TASK TO CARRY OUT -> Skipping all pictures, set down the lines of the listing from the first through the one with "sc = bpy.context.scene".

::: DATA LINES :::

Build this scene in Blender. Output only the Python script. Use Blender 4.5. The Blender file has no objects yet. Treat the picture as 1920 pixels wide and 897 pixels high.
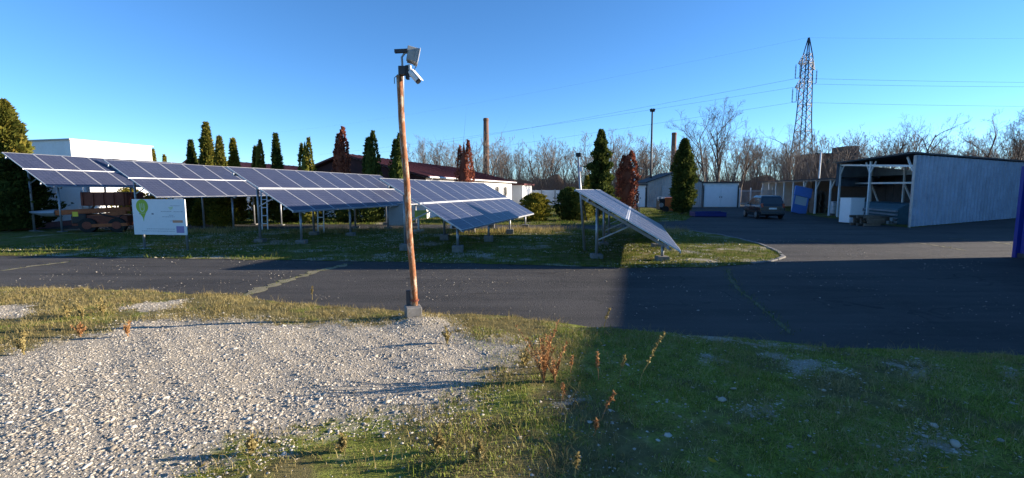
import bpy, bmesh, math, random
import numpy as np
from mathutils import Vector, Matrix
R = math.radians
sc = bpy.context.scene

# ------------------------------------------------------------------ camera, sky, sun, exposure
CAM_H, FPX, PITCH = 2.1, 880.0, math.atan(91.5/880.0)
cam_data = bpy.data.cameras.new("camera"); cam = bpy.data.objects.new("camera", cam_data)
sc.collection.objects.link(cam); sc.camera = cam
cam_data.sensor_width = 36; cam_data.lens = 36*FPX/1920.0
cam_data.clip_start = 0.05; cam_data.clip_end = 6000
cam.location = (0, 0, CAM_H); cam.rotation_euler = (math.pi/2-PITCH, 0, 0)

SUN_AZ, SUN_EL = 83.0, 12.5       # azimuth clockwise from +Y (straight ahead)
world = bpy.data.worlds.new("World"); sc.world = world; world.use_nodes = True
wn = world.node_tree; bg = wn.nodes["Background"]
sky = wn.nodes.new("ShaderNodeTexSky"); sky.sky_type = 'NISHITA'; sky.sun_disc = False
sky.sun_elevation = R(SUN_EL); sky.sun_rotation = R(SUN_AZ)
sky.altitude = 300; sky.air_density = 0.8; sky.dust_density = 0.0; sky.ozone_density = 4.6
hs = wn.nodes.new('ShaderNodeHueSaturation'); hs.inputs['Saturation'].default_value = 1.06
wn.links.new(sky.outputs[0], hs.inputs['Color']); wn.links.new(hs.outputs[0], bg.inputs[0]); bg.inputs[1].default_value = 0.087
sd = bpy.data.lights.new("sun", 'SUN'); sun = bpy.data.objects.new("sun", sd); sc.collection.objects.link(sun)
sd.energy = 4.2; sd.angle = R(0.5); sd.color = (1.0, 0.88, 0.72)
sv = Vector((math.sin(R(SUN_AZ))*math.cos(R(SUN_EL)), math.cos(R(SUN_AZ))*math.cos(R(SUN_EL)), math.sin(R(SUN_EL))))
sun.rotation_euler = sv.to_track_quat('Z', 'Y').to_euler(); sun.location = (30, 0, 30)
sc.view_settings.view_transform = 'Standard'; sc.view_settings.look = 'None'
sc.view_settings.gamma = 1; sc.view_settings.use_curve_mapping = False
sc.view_settings.exposure = 1.68

# ------------------------------------------------------------------ helpers
rng = np.random.default_rng(7); random.seed(7)
col = sc.collection
CT, ST = math.cos(PITCH), math.sin(PITCH)
def ray(x, y):
    dx = (x-960)/FPX; dy = (448.5-y)/FPX
    return np.array([dx, CT+dy*ST, -ST+dy*CT])
def G(x, y, z=0.0):                      # ground point seen at a photo position
    r = ray(x, y); return np.array([0, 0, CAM_H]) + r*((z-CAM_H)/r[2])
def AT(x, y, Y):                         # point at distance Y seen at a photo position
    r = ray(x, y); return np.array([0, 0, CAM_H]) + r*(Y/r[1])
AZ = math.atan(230/885.0)
A = np.array([math.sin(AZ), math.cos(AZ), 0]); P = np.array([math.cos(AZ), -math.sin(AZ), 0])

def tag(o, label=None, cat=None, group=None, kind=None):
    if label: o["label"] = label
    if cat: o["category"] = cat
    if group: o["group"] = group
    if kind: o["kind"] = kind
    return o
def empty(name, loc=(0, 0, 0), rz=0.0, parent=None):
    o = bpy.data.objects.new(name, None); col.objects.link(o); o.location = loc; o.rotation_euler = (0, 0, rz)
    o.empty_display_size = 0.2
    if parent: o.parent = parent
    return o
class MB:
    def __init__(s): s.v = []; s.f = []; s.m = []
    def add(s, vs, fs, mi=0):
        b = len(s.v); s.v.extend([tuple(map(float, q)) for q in vs])
        for f in fs: s.f.append(tuple(b+i for i in f)); s.m.append(mi)
    def box(s, c, d, mi=0, rz=0.0, M=None):
        hx, hy, hz = d[0]/2, d[1]/2, d[2]/2
        vs = [Vector((sx*hx, sy*hy, sz*hz)) for sz in (-1, 1) for sy in (-1, 1) for sx in (-1, 1)]
        mat = M if M is not None else Matrix.Rotation(rz, 3, 'Z')
        vs = [mat @ v + Vector(c) for v in vs]
        s.add(vs, [(0, 2, 3, 1), (4, 5, 7, 6), (0, 1, 5, 4), (2, 6, 7, 3), (0, 4, 6, 2), (1, 3, 7, 5)], mi); return s
    def bar(s, p, q, w, h=None, mi=0):
        h = h or w; p, q = Vector(p), Vector(q); d = q-p
        M = d.to_track_quat('X', 'Z').to_matrix(); s.box((p+q)/2, (d.length, w, h), mi, M=M); return s
    def tube(s, pts, rad, n=8, mi=0, cap=True):
        pts = [Vector(p) for p in pts]
        if not hasattr(rad, '__len__'): rad = [rad]*len(pts)
        rings = []
        for i, p in enumerate(pts):
            d = (pts[min(i+1, len(pts)-1)]-pts[max(i-1, 0)]).normalized()
            u = d.orthogonal().normalized() if i == 0 else (pu - d*pu.dot(d)).normalized()
            pu = u; w = d.cross(u)
            rings.append([p + (u*math.cos(2*math.pi*k/n)+w*math.sin(2*math.pi*k/n))*rad[i] for k in range(n)])
        vs = [v for r in rings for v in r]; fs = []
        for i in range(len(pts)-1):
            for k in range(n):
                a, b = i*n+k, i*n+(k+1) % n; fs.append((a, b, b+n, a+n))
        if cap: fs.append(tuple(range(n-1, -1, -1))); fs.append(tuple(range((len(pts)-1)*n, len(pts)*n)))
        s.add(vs, fs, mi); return s
    def quad(s, a, b, c, d, mi=0): s.add([a, b, c, d], [(0, 1, 2, 3)], mi); return s
    def prism(s, poly, lo, hi, axis=2, mi=0):   # polygon extruded along an axis
        def mk(p, h):
            q = list(p); q.insert(axis, h); return q
        n = len(poly); vs = [mk(p, lo) for p in poly]+[mk(p, hi) for p in poly]
        fs = [tuple(range(n-1, -1, -1)), tuple(range(n, 2*n))]+[(i, (i+1) % n, n+(i+1) % n, n+i) for i in range(n)]
        s.add(vs, fs, mi); return s
    def build(s, name, mats, parent=None, smooth=False, bevel=0, loc=None, fixn=True):
        me = bpy.data.meshes.new(name); me.from_pydata(s.v, [], s.f)
        if not isinstance(mats, (list, tuple)): mats = [mats]
        for m in mats: me.materials.append(m)
        me.polygons.foreach_set("material_index", s.m)
        if fixn:
            bm = bmesh.new(); bm.from_mesh(me); bmesh.ops.recalc_face_normals(bm, faces=bm.faces); bm.to_mesh(me); bm.free()
        if smooth: me.polygons.foreach_set("use_smooth", [True]*len(me.polygons))
        me.update()
        return link(name, me, parent, bevel, loc)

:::

WORKED SOLUTION ->
Build this scene in Blender. Output only the Python script. Use Blender 4.5. The Blender file has no objects yet. Treat the picture as 1920 pixels wide and 897 pixels high.
import bpy, bmesh, math, random
import numpy as np
from mathutils import Vector, Matrix
R = math.radians
sc = bpy.context.scene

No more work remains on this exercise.